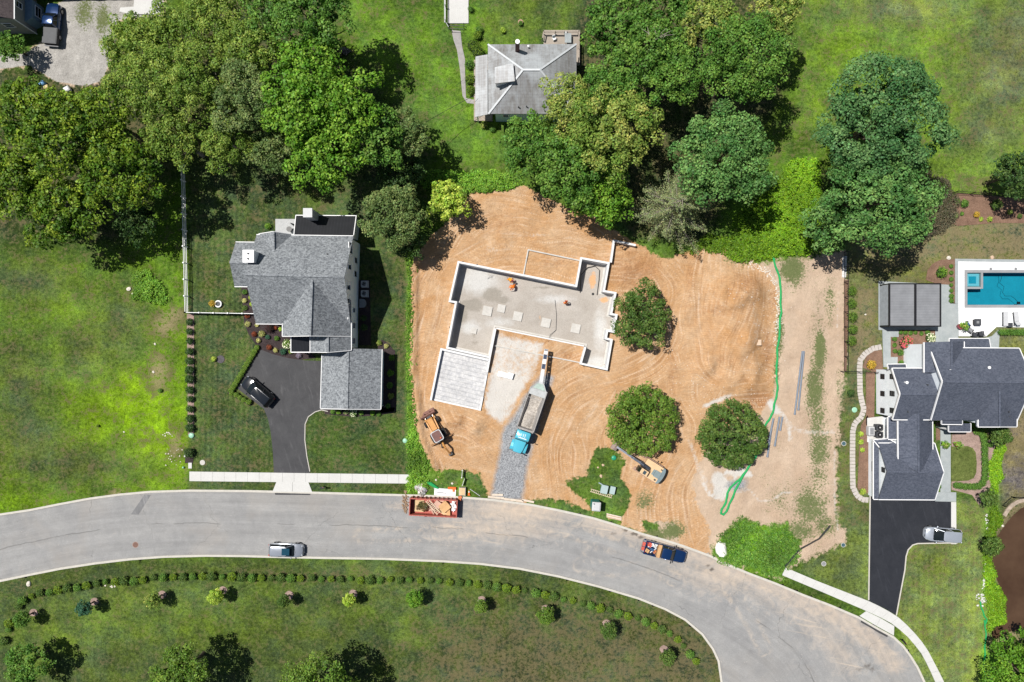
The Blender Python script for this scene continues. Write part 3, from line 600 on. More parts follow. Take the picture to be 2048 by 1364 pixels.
# road sheet and kerbs
Xr, Yr = grid(-100, 64, -64, 0, .5); Xr, Yr = snap(Xr, Yr, road_t, .5)
cx = (Xr[:-1, :-1] + Xr[1:, :-1] + Xr[1:, 1:] + Xr[:-1, 1:]) / 4; cy = (Yr[:-1, :-1] + Yr[1:, :-1] + Yr[1:, 1:] + Yr[:-1, 1:]) / 4
X0, Y0 = X, Y; X, Y = Xr, Yr
dust = np.maximum.reduce([line_m([(1180,1038),(1290,1072),(1420,1120),(1560,1180),(1660,1225),(1740,1275),(1790,1330)], 24, .72), blob(1040, 1020, 120, 30) * 1.0, blob(1000, 1055, 170, 34) * .6, blob(1440, 1140, 90, 50) * .75, line_m([(1500,1170),(1620,1240),(1700,1330)], 34, .45), line_m([(780,1010),(1000,1020)], 12, .4)]) - .12
cen_r = [((a[0]+b[0])/2, (a[1]+b[1])/2) for a, b in (((-90,1046),(-90,1195)),((123,1005),(123,1139)),((328,980.5),(328,1115.5)),((620,983),(620,1118)),((900,991),(900,1125)),((1100,1014),(1118,1155)),((1286,1066),(1240,1185)),((1460,1129),(1369,1241)),((1607,1188),(1424,1299)),((1754,1254),(1441,1364)),((1860,1400),(1446,1420)))]
ru, rv, _ = flows([curve(cen_r)], X, Y)
_, _, arc = flows([curve(c) for c in ([(1028,1000),(1010,1028),(950,1055),(850,1068),(720,1072)],[(1025,1000),(1060,1036),(1140,1062),(1250,1100),(1350,1160)],[(1180,1108),(1240,1118),(1300,1110),(1350,1098)],[(1160,1132),(1250,1140),(1330,1125),(1420,1120)],[(1395,1105),(1440,1150),(1500,1240),(1530,1300)],[(1400,1100),(1560,1180),(1700,1250),(1780,1320)])], X, Y)
oil = np.maximum.reduce([line_m([(1243,1055),(1262,1064),(1285,1074)], 5, 1.3), line_m([(1412,1130),(1428,1142)], 4, 1.1), line_m([(1735,1330),(1745,1340)], 9, .9), blob(930, 1018, 22, 8) * .0, blob(1720, 1340, 20, 10) * .7, line_m([(1183,1064),(1205,1066)], 1.5, .9), line_m([(1222,1067),(1242,1070)], 1.5, .9)])
sheet('road', Xr, Yr, np.full(Xr.shape, -.11), sdist(road_t, cx, cy) > 0, {'dust': dust, 'fu': ru, 'fv': rv, 'arc': arc, 'oil': oil}, M_road)
X, Y = X0, Y0
kb = MB(); kb.wall([tuple(P(*p))[:2] for p in road_n], -.30, -.45, .035, mi=0)
kb.build('kerb', M_kerb)['kind'] = 'structure'
kb = MB(); kb.wall([tuple(P(*p))[:2] for p in road_s], .30, -.45, .035)
kb.build('kerb', M_kerb)['kind'] = 'structure'

def flat(name, px, z, mat, th=.25, kind='structure'):
    m = MB(); m.prism([tuple(P(*p))[:2] for p in px], z - th, z); o = m.build(name, mat); o['kind'] = kind; return o
def slabs(name, a, b, z, mat, step=1.5):
    """a strip of paving cut into bays; a, b are its two edges as pixel polylines"""
    def res(pl, n):
        q = [P(*p) for p in pl]; L = [0]
        for u, v in zip(q[:-1], q[1:]): L.append(L[-1] + (v - u).length)
        out = []
        for k in range(n + 1):
            d = L[-1] * k / n; i = max(j for j in range(len(L)) if L[j] <= d + 1e-6); i = min(i, len(q) - 2); t = (d - L[i]) / max(L[i + 1] - L[i], 1e-6); out.append(q[i].lerp(q[i + 1], t))
        return out, L[-1]
    _, L = res(a, 2); n = max(1, round(L / step)); A, _ = res(a, n); B, _ = res(b, n); m = MB()
    for k in range(n):
        g = .007
        m.prism([A[k].lerp(A[k + 1], g), A[k].lerp(A[k + 1], 1 - g), B[k].lerp(B[k + 1], 1 - g), B[k].lerp(B[k + 1], g)], z - .2, z)
    o = m.build(name, mat); o['kind'] = 'structure'; return o
slabs('sidewalk', [(379,943),(821,949)], [(379,962),(821,967)], .05, M_walk, 1.6)
slabs('sidewalk', [(1571,1135),(1633.8,1161.6),(1736.8,1201.8),(1767.6,1216.5),(1794.4,1232.5),(1821,1256.6),(1850.5,1291.4),(1874.6,1336.9),(1888,1364),(1900,1400),(1915,1470)], [(1564,1150),(1640,1182),(1730,1220.5),(1767.6,1237.9),(1789,1250),(1815.8,1274),(1839.9,1302),(1855.9,1331.5),(1870.6,1364),(1882,1400),(1896,1470)], .05, M_walk, 1.6)
slabs('driveway_apron', [(553,963),(617,964)], [(545,983),(625,984.5)], .045, M_walk, 2.4)
slabs('driveway_apron', [(1732,1222),(1762,1236.5),(1788.5,1252)], [(1718.5,1231.5),(1755,1253),(1787.7,1271)], .045, M_walk, 2.0)
flat('road_patch', [(549,985.5),(621,986.5),(620,990.5),(550,990)], -.10, M_drive1, .05)
flat('road_patch', [(1724,1240),(1740,1246),(1762,1257),(1778,1270),(1775,1275),(1758,1266),(1738,1254),(1722,1245)], -.10, M_drive1, .05)
M_patch = mk_asph('patched_road', (.13, .13, .135), (.18, .18, .185))
flat('road_patch', [(288,990),(301,990),(276,1030),(261,1029)], -.10, M_patch, .05)
flat('driveway', [(523,697),(545,708),(575,716),(612,721),(655,722),(656,822),(643,820),(630,824),(617,834),(610.5,848),(610,880),(614,912),(620,946),(548,946),(545.5,900),(541,862),(536,838),(528,818),(512,806),(480,781),(468,772),(484,745),(505,718),(516,700)], .02, M_drive1)
m = MB(); m.wall([tuple(P(*p))[:2] for p in [(656,822),(643,819),(630,823),(616,833),(609.5,848),(609,880),(613,912),(619,943)]], .11, -.2, .045); m.build('kerb', M_kerb)['kind'] = 'structure'
flat('driveway', [(1740,990),(1902,998),(1902,1085),(1835,1086.5),(1824,1089.6),(1815,1099),(1811,1112),(1808.7,1140),(1799,1190),(1791.7,1230),(1767,1216),(1737,1201.5)], .02, M_drive2)
kk = MB()
kk.wall([tuple(P(*p))[:2] for p in [(1739,986),(1736,1200)]], .16, -.2, .06); kk.wall([tuple(P(*p))[:2] for p in [(1915,1086.5),(1835,1088),(1825.5,1091),(1817,1100),(1813,1113),(1810.5,1140),(1801,1190),(1793.5,1231)]], -.16, -.2, .06)
kk.build('kerb', M_kerb)['kind'] = 'structure'
M_blue = mk_conc('bluestone_paving', (.27, .30, .31), (.36, .385, .39), (.38, .39, .36), .5, .9)
flat('path', [(1902,1004),(1912,1004),(1912.5,1088),(1902,1088)], .045, M_walk)
flat('path', [(1870,984),(1912,984.5),(1912,1003.5),(1870,1002.5)], .05, M_blue)
flat('path', [(1880.5,850),(1901,850),(1901,984),(1880.5,984)], .06, M_blue)
flat('patio', [(1909.5,517.5),(2140,520.5),(2140,527.5),(1909.5,524)], .095, M_blue)
flat('patio', [(1909.5,524),(1917,524),(1917.5,608),(1909.5,607)], .095, M_blue)
flat('patio', [(1757,562),(1900,569.6),(1901,607),(1918,608),(1916,690),(1984,672),(1996,660),(1999,664),(1997,700),(1870,700),(1870,660),(1757,660)], .05, M_blue)
flat('path', [(1764.4,656),(1797,656),(1797,674),(1781,674),(1781,714),(1795,714),(1794.5,734),(1766.7,734)], .06, M_blue)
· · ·
Reproduce the listing exactly. Leave its pictures out.

The Blender Python script for this scene continues. Write part 3, from line 600 on. More parts follow. Take the picture to be 2048 by 1364 pixels.
# road sheet and kerbs
Xr, Yr = grid(-100, 64, -64, 0, .5); Xr, Yr = snap(Xr, Yr, road_t, .5)
cx = (Xr[:-1, :-1] + Xr[1:, :-1] + Xr[1:, 1:] + Xr[:-1, 1:]) / 4; cy = (Yr[:-1, :-1] + Yr[1:, :-1] + Yr[1:, 1:] + Yr[:-1, 1:]) / 4
X0, Y0 = X, Y; X, Y = Xr, Yr
dust = np.maximum.reduce([line_m([(1180,1038),(1290,1072),(1420,1120),(1560,1180),(1660,1225),(1740,1275),(1790,1330)], 24, .72), blob(1040, 1020, 120, 30) * 1.0, blob(1000, 1055, 170, 34) * .6, blob(1440, 1140, 90, 50) * .75, line_m([(1500,1170),(1620,1240),(1700,1330)], 34, .45), line_m([(780,1010),(1000,1020)], 12, .4)]) - .12
cen_r = [((a[0]+b[0])/2, (a[1]+b[1])/2) for a, b in (((-90,1046),(-90,1195)),((123,1005),(123,1139)),((328,980.5),(328,1115.5)),((620,983),(620,1118)),((900,991),(900,1125)),((1100,1014),(1118,1155)),((1286,1066),(1240,1185)),((1460,1129),(1369,1241)),((1607,1188),(1424,1299)),((1754,1254),(1441,1364)),((1860,1400),(1446,1420)))]
ru, rv, _ = flows([curve(cen_r)], X, Y)
_, _, arc = flows([curve(c) for c in ([(1028,1000),(1010,1028),(950,1055),(850,1068),(720,1072)],[(1025,1000),(1060,1036),(1140,1062),(1250,1100),(1350,1160)],[(1180,1108),(1240,1118),(1300,1110),(1350,1098)],[(1160,1132),(1250,1140),(1330,1125),(1420,1120)],[(1395,1105),(1440,1150),(1500,1240),(1530,1300)],[(1400,1100),(1560,1180),(1700,1250),(1780,1320)])], X, Y)
oil = np.maximum.reduce([line_m([(1243,1055),(1262,1064),(1285,1074)], 5, 1.3), line_m([(1412,1130),(1428,1142)], 4, 1.1), line_m([(1735,1330),(1745,1340)], 9, .9), blob(930, 1018, 22, 8) * .0, blob(1720, 1340, 20, 10) * .7, line_m([(1183,1064),(1205,1066)], 1.5, .9), line_m([(1222,1067),(1242,1070)], 1.5, .9)])
sheet('road', Xr, Yr, np.full(Xr.shape, -.11), sdist(road_t, cx, cy) > 0, {'dust': dust, 'fu': ru, 'fv': rv, 'arc': arc, 'oil': oil}, M_road)
X, Y = X0, Y0
kb = MB(); kb.wall([tuple(P(*p))[:2] for p in road_n], -.30, -.45, .035, mi=0)
kb.build('kerb', M_kerb)['kind'] = 'structure'
kb = MB(); kb.wall([tuple(P(*p))[:2] for p in road_s], .30, -.45, .035)
kb.build('kerb', M_kerb)['kind'] = 'structure'

def flat(name, px, z, mat, th=.25, kind='structure'):
    m = MB(); m.prism([tuple(P(*p))[:2] for p in px], z - th, z); o = m.build(name, mat); o['kind'] = kind; return o
def slabs(name, a, b, z, mat, step=1.5):
    """a strip of paving cut into bays; a, b are its two edges as pixel polylines"""
    def res(pl, n):
        q = [P(*p) for p in pl]; L = [0]
        for u, v in zip(q[:-1], q[1:]): L.append(L[-1] + (v - u).length)
        out = []
        for k in range(n + 1):
            d = L[-1] * k / n; i = max(j for j in range(len(L)) if L[j] <= d + 1e-6); i = min(i, len(q) - 2); t = (d - L[i]) / max(L[i + 1] - L[i], 1e-6); out.append(q[i].lerp(q[i + 1], t))
        return out, L[-1]
    _, L = res(a, 2); n = max(1, round(L / step)); A, _ = res(a, n); B, _ = res(b, n); m = MB()
    for k in range(n):
        g = .007
        m.prism([A[k].lerp(A[k + 1], g), A[k].lerp(A[k + 1], 1 - g), B[k].lerp(B[k + 1], 1 - g), B[k].lerp(B[k + 1], g)], z - .2, z)
    o = m.build(name, mat); o['kind'] = 'structure'; return o
slabs('sidewalk', [(379,943),(821,949)], [(379,962),(821,967)], .05, M_walk, 1.6)
slabs('sidewalk', [(1571,1135),(1633.8,1161.6),(1736.8,1201.8),(1767.6,1216.5),(1794.4,1232.5),(1821,1256.6),(1850.5,1291.4),(1874.6,1336.9),(1888,1364),(1900,1400),(1915,1470)], [(1564,1150),(1640,1182),(1730,1220.5),(1767.6,1237.9),(1789,1250),(1815.8,1274),(1839.9,1302),(1855.9,1331.5),(1870.6,1364),(1882,1400),(1896,1470)], .05, M_walk, 1.6)
slabs('driveway_apron', [(553,963),(617,964)], [(545,983),(625,984.5)], .045, M_walk, 2.4)
slabs('driveway_apron', [(1732,1222),(1762,1236.5),(1788.5,1252)], [(1718.5,1231.5),(1755,1253),(1787.7,1271)], .045, M_walk, 2.0)
flat('road_patch', [(549,985.5),(621,986.5),(620,990.5),(550,990)], -.10, M_drive1, .05)
flat('road_patch', [(1724,1240),(1740,1246),(1762,1257),(1778,1270),(1775,1275),(1758,1266),(1738,1254),(1722,1245)], -.10, M_drive1, .05)
M_patch = mk_asph('patched_road', (.13, .13, .135), (.18, .18, .185))
flat('road_patch', [(288,990),(301,990),(276,1030),(261,1029)], -.10, M_patch, .05)
flat('driveway', [(523,697),(545,708),(575,716),(612,721),(655,722),(656,822),(643,820),(630,824),(617,834),(610.5,848),(610,880),(614,912),(620,946),(548,946),(545.5,900),(541,862),(536,838),(528,818),(512,806),(480,781),(468,772),(484,745),(505,718),(516,700)], .02, M_drive1)
m = MB(); m.wall([tuple(P(*p))[:2] for p in [(656,822),(643,819),(630,823),(616,833),(609.5,848),(609,880),(613,912),(619,943)]], .11, -.2, .045); m.build('kerb', M_kerb)['kind'] = 'structure'
flat('driveway', [(1740,990),(1902,998),(1902,1085),(1835,1086.5),(1824,1089.6),(1815,1099),(1811,1112),(1808.7,1140),(1799,1190),(1791.7,1230),(1767,1216),(1737,1201.5)], .02, M_drive2)
kk = MB()
kk.wall([tuple(P(*p))[:2] for p in [(1739,986),(1736,1200)]], .16, -.2, .06); kk.wall([tuple(P(*p))[:2] for p in [(1915,1086.5),(1835,1088),(1825.5,1091),(1817,1100),(1813,1113),(1810.5,1140),(1801,1190),(1793.5,1231)]], -.16, -.2, .06)
kk.build('kerb', M_kerb)['kind'] = 'structure'
M_blue = mk_conc('bluestone_paving', (.27, .30, .31), (.36, .385, .39), (.38, .39, .36), .5, .9)
flat('path', [(1902,1004),(1912,1004),(1912.5,1088),(1902,1088)], .045, M_walk)
flat('path', [(1870,984),(1912,984.5),(1912,1003.5),(1870,1002.5)], .05, M_blue)
flat('path', [(1880.5,850),(1901,850),(1901,984),(1880.5,984)], .06, M_blue)
flat('patio', [(1909.5,517.5),(2140,520.5),(2140,527.5),(1909.5,524)], .095, M_blue)
flat('patio', [(1909.5,524),(1917,524),(1917.5,608),(1909.5,607)], .095, M_blue)
flat('patio', [(1757,562),(1900,569.6),(1901,607),(1918,608),(1916,690),(1984,672),(1996,660),(1999,664),(1997,700),(1870,700),(1870,660),(1757,660)], .05, M_blue)
flat('path', [(1764.4,656),(1797,656),(1797,674),(1781,674),(1781,714),(1795,714),(1794.5,734),(1766.7,734)], .06, M_blue)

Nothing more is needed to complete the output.